Though it wasn't a very serious thing then, yet I know for the past years I feel more safe as I know nobody can bomb out vellore.
And that's why I can think more about business and world and such issues compared to those times when I used to think more about how the nuclear tests were correct and all.

Shrijit said...

Nothing focuses the mind so perfectly as the possibility of imminent death. Similarly, there's nothing that can concentrate patriotism but the spectre of a common enemy, for the notion of a nation-state is rooted in an exclusivist identity. Hence you see patriotism welling up when you see this identity under threat -real or otherwise. Ergo the patriotism when India trounced the Aussies, and indeed, when you actually saw India's defended border.

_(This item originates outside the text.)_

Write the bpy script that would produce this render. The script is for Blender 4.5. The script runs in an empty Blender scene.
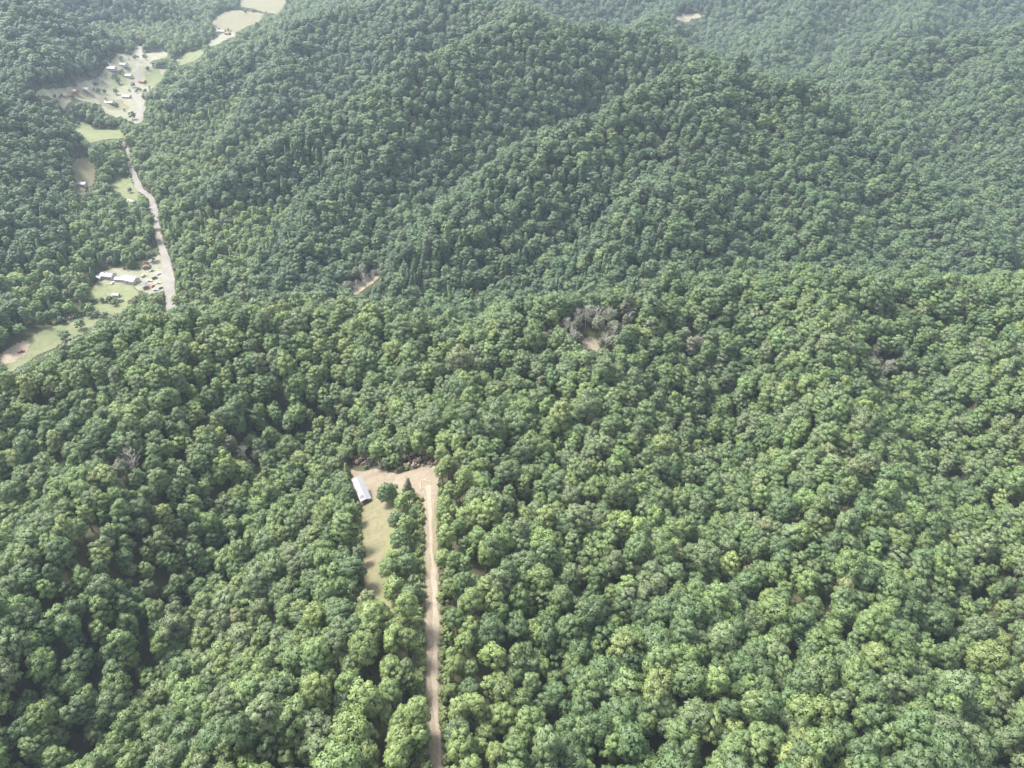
import bpy, bmesh, math, random
import numpy as np
from mathutils import Vector, Matrix

R = math.radians
rng = np.random.default_rng(11)
random.seed(5)
scene = bpy.context.scene
COL = scene.collection

# ------------------------------------------------------------------ camera
PITCH = R(37.0)
FPX = 711.0
HC = 420.0
SP, CP = math.sin(PITCH), math.cos(PITCH)
cam_d = bpy.data.cameras.new('camera')
cam = bpy.data.objects.new('camera', cam_d)
COL.objects.link(cam)
cam.location = (0, 0, HC)
cam.rotation_euler = (R(90) - PITCH, 0, 0)
cam_d.sensor_width = 36
cam_d.lens = 36 * FPX / 1024
cam_d.clip_start = 1
cam_d.clip_end = 40000
scene.camera = cam


def ray(px, py):
    u = (px - 512) / FPX
    v = (384 - py) / FPX
    return np.array([u, CP + v * SP, -SP + v * CP])


def P(px, py, t):
    d = ray(px, py)
    return np.array([0, 0, HC]) + d * t


def project(p):
    """world points (N,3) -> px, py, depth"""
    p = np.atleast_2d(np.asarray(p, float))
    z = p[:, 2] - HC
    t = p[:, 1] * CP - z * SP
    up = p[:, 1] * SP + z * CP
    tt = np.where(t > 1, t, 1)
    return 512 + FPX * p[:, 0] / tt, 384 - FPX * up / tt, t


# ------------------------------------------------------------------ noise
def _hash(ix, iy, seed):
    n = (ix.astype(np.int64) * 374761393 + iy.astype(np.int64) * 668265263 + seed * 1442695041) & 0xFFFFFFFF
    n = ((n ^ (n >> 13)) * 1274126177) & 0xFFFFFFFF
    n = n ^ (n >> 16)
    return (n & 0xFFFFFF) / float(0xFFFFFF)


def vnoise(x, y, s, seed=0):
    x = np.asarray(x, float) / s
    y = np.asarray(y, float) / s
    ix, iy = np.floor(x), np.floor(y)
    fx, fy = x - ix, y - iy
    fx = fx * fx * fx * (fx * (fx * 6 - 15) + 10)
    fy = fy * fy * fy * (fy * (fy * 6 - 15) + 10)
    a = _hash(ix, iy, seed); b = _hash(ix + 1, iy, seed)
    c = _hash(ix, iy + 1, seed); d = _hash(ix + 1, iy + 1, seed)
    return (a * (1 - fx) + b * fx) * (1 - fy) + (c * (1 - fx) + d * fx) * fy


def fbm(x, y, s, seed=0, octs=3):
    r = 0; a = 1; n = 0
    for k in range(octs):
        r = r + a * (vnoise(x, y, s / 2 ** k, seed + 17 * k) - 0.5)
        n += a; a *= 0.5
    return 2 * r / n


# ------------------------------------------------------------------ terrain
CANOPY = 21.0
FLOOR = HC - 345.0
# ridge lines: (pixel x, pixel y, depth) along the canopy, fall, rounding
RIDGES = [
    # near plateau: crest that makes the middle skyline
    ([(-260, 530, 370), (-120, 435, 405), (0, 380, 425), (60, 348, 440), (130, 319, 455), (230, 305, 468), (350, 313, 476),
      (430, 328, 470), (500, 326, 466), (600, 302, 480), (700, 284, 490), (820, 274, 500), (930, 275, 506),
      (1024, 286, 500), (1200, 306, 500)], .74, 26),
    # the road spur
    ([(430, 328, 470), (455, 398, 392), (440, 470, 330), (430, 540, 288), (432, 640, 246), (445, 768, 207), (460, 980, 165), (470, 1500, 120)], .60, 24),
    # left spur
    ([(150, 312, 455), (120, 400, 385), (60, 480, 335), (-20, 570, 288), (-120, 720, 240)], .90, 14),
    ([(432, 600, 262), (330, 660, 238), (250, 740, 216), (200, 900, 185)], .90, 13),
    # right of the road: bright spur, then ravine, then next spurs
    ([(560, 305, 474), (600, 400, 385), (625, 500, 318), (670, 600, 268), (735, 720, 226), (790, 900, 185)], .90, 13),
    ([(800, 270, 498), (840, 360, 415), (850, 450, 350), (870, 560, 290), (900, 680, 242), (940, 850, 195)], .90, 13),
    ([(1024, 280, 500), (1080, 420, 370), (1100, 560, 290), (1150, 760, 225)], .90, 13),
    # hill A, peak and its spurs
    ([(395, 292, 635), (425, 240, 680), (480, 190, 725), (560, 134, 770), (640, 90, 800), (690, 68, 820), (720, 60, 830),
      (760, 68, 842), (814, 88, 838), (860, 120, 820), (895, 146, 800), (945, 196, 750), (1000, 250, 690), (1060, 320, 640)], .88, 22),
    ([(720, 60, 830), (700, 130, 760), (640, 220, 680), (600, 280, 635)], .88, 16),
    ([(800, 84, 842), (812, 150, 765), (826, 230, 690)], .88, 16),
    ([(1024, 28, 1090), (1010, 90, 960), (1040, 150, 860), (1090, 200, 790)], .80, 18),
    ([(900, 46, 1130), (884, 84, 1010), (905, 118, 940)], .80, 16),
    # hill B
    ([(170, 222, 792), (200, 190, 805), (270, 146, 840), (335, 108, 870), (400, 76, 910), (460, 42, 960), (520, 18, 1010),
      (580, 22, 1030), (640, 32, 1040), (700, 50, 1030), (760, 72, 1010)], .88, 20),
    ([(400, 76, 910), (350, 160, 800), (300, 230, 720)], .88, 14),
    # hill C
    ([(134, 158, 985), (142, 132, 1035), (190, 86, 1130), (250, 46, 1210), (300, 18, 1260), (360, 4, 1270), (430, -8, 1250), (520, 0, 1180), (520, 18, 1010)], .78, 25),
    ([(300, 18, 1260), (260, 90, 1080), (215, 140, 960)], .88, 15),
    # left hill D
    ([(-350, 60, 800), (-150, 66, 850), (-60, 84, 870), (0, 102, 890), (45, 120, 905), (74, 150, 905)], .88, 20),
    ([(-60, 84, 870), (-20, 170, 760), (40, 235, 705), (80, 268, 700)], .78, 19),
    ([(-150, 66, 850), (-110, 190, 700), (-40, 280, 620), (20, 310, 610)], .78, 19),
    # top left hills E
    ([(-300, -60, 1150), (-100, -30, 1210), (0, -6, 1260), (50, 12, 1290), (100, 38, 1310), (132, 52, 1320)], .78, 25),
    ([(0, -6, 1260), (20, 40, 1150), (30, 70, 1090)], .88, 15),
    ([(-300, -70, 1700), (0, -60, 1650), (120, -14, 1700), (180, 8, 1710), (212, 32, 1690)], .78, 25),
    ([(150, -60, 2400), (230, -34, 2350), (300, -60, 2300), (480, -50, 2100), (600, -40, 2000)], .5, 40),
    ([(430, -8, 1250), (420, -40, 1500), (480, -50, 2100)], .5, 40),
    # far right hills
    ([(820, 84, 1130), (850, 68, 1140), (900, 46, 1130), (960, 36, 1110), (1024, 28, 1090), (1150, 10, 1050), (1350, 0, 1000)], .78, 25),
    ([(560, -22, 1750), (620, -16, 1750), (680, 2, 1700), (740, -14, 1700), (820, -24, 1720), (920, -30, 1700), (1030, -40, 1650), (1250, -60, 1500)], .5, 40),
    ([(820, -24, 1720), (790, 30, 1420), (770, 50, 1340)], .88, 20),
    ([(920, -30, 1700), (930, 8, 1450), (900, 28, 1340)], .88, 20),
    ([(680, 2, 1700), (650, 18, 1350), (640, 28, 1200)], .88, 20),
    ([(900, -80, 2600), (1100, -90, 2500), (1500, -100, 2300)], .5, 60),
]


def segdist(X, Y, a, b):
    ax, ay = a[0], a[1]
    dx, dy = b[0] - ax, b[1] - ay
    L = dx * dx + dy * dy + 1e-9
    s = np.clip(((X - ax) * dx + (Y - ay) * dy) / L, 0, 1)
    d = np.hypot(X - ax - s * dx, Y - ay - s * dy)
    return d, a[2] + s * (b[2] - a[2])


def height(X, Y):
    X = np.asarray(X, float); Y = np.asarray(Y, float)
    wx = X + 14 * fbm(X, Y, 110, 3, 2)
    wy = Y + 14 * fbm(X, Y, 110, 9, 2)
    k = 7.0
    acc = np.zeros_like(X)
    m = None
    hs = []
    for pts, sl, rd in RIDGES:
        W = [P(*q) - np.array([0, 0, CANOPY]) for q in pts]
        best = None
        for a, b in zip(W[:-1], W[1:]):
            d, zr = segdist(wx, wy, a, b)
            h = zr - sl * (np.sqrt(d * d + rd * rd) - rd)
            best = h if best is None else np.maximum(best, h)
        hs.append(best)
    # far country: rolling ridges
    r = np.hypot(X, Y)
    far = np.clip((np.maximum(Y - 2300, np.maximum(np.abs(X) - 1300, -Y - 150))) / 800, 0, 1)
    rolling = FLOOR - 40 + (40 + 150 * (1 - np.abs(fbm(X, Y, 900, 41, 3)) * 1.6)) * far - 300 * (1 - far)
    hs.append(rolling)
    hs.append(np.full_like(X, FLOOR) + 2.0 * fbm(X, Y, 160, 77, 2))
    m = np.maximum.reduce(hs)
    for h in hs:
        acc += np.exp(np.clip((h - m) / k, -30, 0))
    z = m + k * np.log(acc)
    rel = np.clip((z - FLOOR - 6) / 50, 0, 1)
    rug = fbm(X, Y, 70, 21, 3) * 5.0 + (0.5 - np.abs(fbm(X, Y, 130, 5, 2))) * 9.0 - 2.0
    # keep the road spur even
    W = [P(*q) for q in RIDGES[1][0]]
    dr = np.minimum.reduce([segdist(X, Y, a, b)[0] for a, b in zip(W[:-1], W[1:])])
    calm = np.clip((dr - 25) / 60, 0.1, 1)
    return z + rug * rel * calm


def axis(lo, hi, step, outs):
    a = list(np.arange(lo, hi + .01, step))
    x = hi; s = step
    while x < outs[1]:
        s *= 1.25; x += s; a.append(x)
    x = lo; s = step; b = []
    while x > outs[0]:
        s *= 1.25; x -= s; b.append(x)
    return np.array(b[::-1] + a)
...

Thanks for the comment on my blog, it's been ages since I checked for comments. Do I know you ?

Shrijit said...

PS: yes, it was meant to be in the meter of the Charge of the Light Brigade.

Arayan said...

stumbled upon ur blog by accident...
will do all but regret it.
just leaving a footprint - currently have nothing to contribute to the exchanges ongoing in your comments section.

['e&a' might ring a bell]

Nani said...

Mixed up all but still kept ur point.
However I still feel that India is more presented on a single platform culture.. As if india is so uniform.
I hate the advertisements of the ourist dept as well as the governments..
They Show a camel a rajastani in his turban, a farmer from the sindh region (punjab) and an elephant from Kerala.. and a girl in traditional dress from Assam... is the who India means ????/
I feel this mis-representation of INDIA to the world is taking huge on few other cultures...
However well said in few lines ..will be waiting 4 urs next one

captainjohann said...

One visit to Leh and you feel patriotic. It is this which is ironic that after 26/11, suddenly Mumbaikers feel patriotic!